Wabi Sabi

“Wabi sabi. It had found it during those bad times when Rea had been only getting worse, and it had come to mean a lot [to] me. The thought that everything that we were going through, the things that time was doing to her and she was doing to me, that they weren’t bad, but that they were beautiful in their own way.

I looked at the scars on Rea, and now on myself, and I was comfortable with them. No, I like them. They were natural, the result of the choices we made, and I don’t regret a single choice that left one on me. We were breaking down, bit by bit. We were dying slowly.

But everyone is dying slowly.”

gabriel blessing, Wabi Sabi (Part Nine)

In “A Desire for Death,” Lau analyses the sleeping beauties of fairytale stories, concluding that there’s an eroticisation of the deathlike state of women within. A necrophiliac appeal. I agree that there is an eroticism to these women. But I argue that it is not a necrophiliac desire.
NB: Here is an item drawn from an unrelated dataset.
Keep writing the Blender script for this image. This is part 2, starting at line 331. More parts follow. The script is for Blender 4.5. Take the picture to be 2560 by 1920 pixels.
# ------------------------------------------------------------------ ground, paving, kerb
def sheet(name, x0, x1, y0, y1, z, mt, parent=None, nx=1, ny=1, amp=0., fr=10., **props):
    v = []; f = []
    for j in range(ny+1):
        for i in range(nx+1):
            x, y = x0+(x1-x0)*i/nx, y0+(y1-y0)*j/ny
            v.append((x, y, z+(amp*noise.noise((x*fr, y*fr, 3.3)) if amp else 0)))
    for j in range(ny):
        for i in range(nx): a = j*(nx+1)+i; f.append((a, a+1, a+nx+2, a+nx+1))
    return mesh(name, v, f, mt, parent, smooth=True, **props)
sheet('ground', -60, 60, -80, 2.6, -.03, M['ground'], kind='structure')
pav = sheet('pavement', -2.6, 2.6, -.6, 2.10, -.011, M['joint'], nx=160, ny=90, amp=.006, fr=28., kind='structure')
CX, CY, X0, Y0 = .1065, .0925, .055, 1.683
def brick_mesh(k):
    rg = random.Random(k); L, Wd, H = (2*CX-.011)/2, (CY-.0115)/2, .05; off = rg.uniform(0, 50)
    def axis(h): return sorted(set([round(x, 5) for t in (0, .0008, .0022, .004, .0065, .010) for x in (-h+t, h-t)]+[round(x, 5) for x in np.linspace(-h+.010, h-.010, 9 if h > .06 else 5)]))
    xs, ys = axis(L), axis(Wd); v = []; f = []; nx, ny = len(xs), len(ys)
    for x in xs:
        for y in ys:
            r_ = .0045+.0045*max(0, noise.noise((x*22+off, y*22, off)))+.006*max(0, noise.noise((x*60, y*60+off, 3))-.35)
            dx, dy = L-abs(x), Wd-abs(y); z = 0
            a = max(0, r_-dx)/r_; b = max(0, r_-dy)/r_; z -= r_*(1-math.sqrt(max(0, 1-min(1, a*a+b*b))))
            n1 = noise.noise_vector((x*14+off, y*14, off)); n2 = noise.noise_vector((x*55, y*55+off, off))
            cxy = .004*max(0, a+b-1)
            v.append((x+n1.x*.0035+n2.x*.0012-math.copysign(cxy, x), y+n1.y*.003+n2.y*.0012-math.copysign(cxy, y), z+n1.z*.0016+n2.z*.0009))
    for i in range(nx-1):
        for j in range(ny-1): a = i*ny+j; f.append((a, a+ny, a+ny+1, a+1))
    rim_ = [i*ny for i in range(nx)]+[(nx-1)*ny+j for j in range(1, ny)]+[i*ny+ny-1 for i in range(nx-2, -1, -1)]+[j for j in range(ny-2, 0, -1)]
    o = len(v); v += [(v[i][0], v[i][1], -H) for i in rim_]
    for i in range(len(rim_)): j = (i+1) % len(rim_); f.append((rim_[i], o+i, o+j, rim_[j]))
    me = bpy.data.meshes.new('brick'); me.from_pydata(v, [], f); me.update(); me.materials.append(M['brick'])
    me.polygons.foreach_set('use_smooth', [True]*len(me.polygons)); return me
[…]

All things which are ‘alive’ in any sense of the word eventually decay. But it is that very decay that draws the necrophiliac. It is not the pristine, timeless beauty of Briar Rose, unchanging as she was when she first closed her eyes. The eternal beauty of the sleeping beauties is the draw of vampires and their ilk.

As Wabi Sabi expresses, the beautiful part of the dead and dying, the draw of necrophilia, is a sense of universality. The main character—a necrophiliac himself—expresses the appeal to be the  “scars on Rea, and. . .on [him]self. . . .everyone is dying slowly.” That is to say, the imperfections and decay of men, women, and anything else (crows, for instance) are natural, “beautiful in their own way.”

Through the lens of Gender Studies, the universal sameness of gender to the necrophiliac gaze can be understood, Formalism giving us the tools to extract meaning from the text.

2 thoughts on “Wabi Sabi

  1. I appreciate your introduction of Wabi Sabi into Briar Rose, as I think it brought such beautiful perspective that we have not yet talked about!
    I have a question regarding this, as I do not have much understanding of Wabi Sabi from my own knowledge, or its application to Sleeping Beauty. Is a part of the universality you mentioned a sense of impermanence? And what makes Sleeping Beauty so striking and erotic in the story is the sense that her beauty is not forever yet she is trapped in time, so her sleep represents a complicated existence that will end once she is woken up?

  2. I think this is a super interesting topic and I appreciate you bringing in a new perspective with Wabi Sabi. I think the reading about Sleeping Beauty in Tatar also could fit into this conversation. Specifically, where it mentions that the attraction of Sleeping Beauty comes from her passivity. Here she is seen as an object on display for the pleasure of man. Do you think that a sense of “decay” can also come from age? Would this be a conversation if the woman was old and not beautiful by typical patrairachal standards?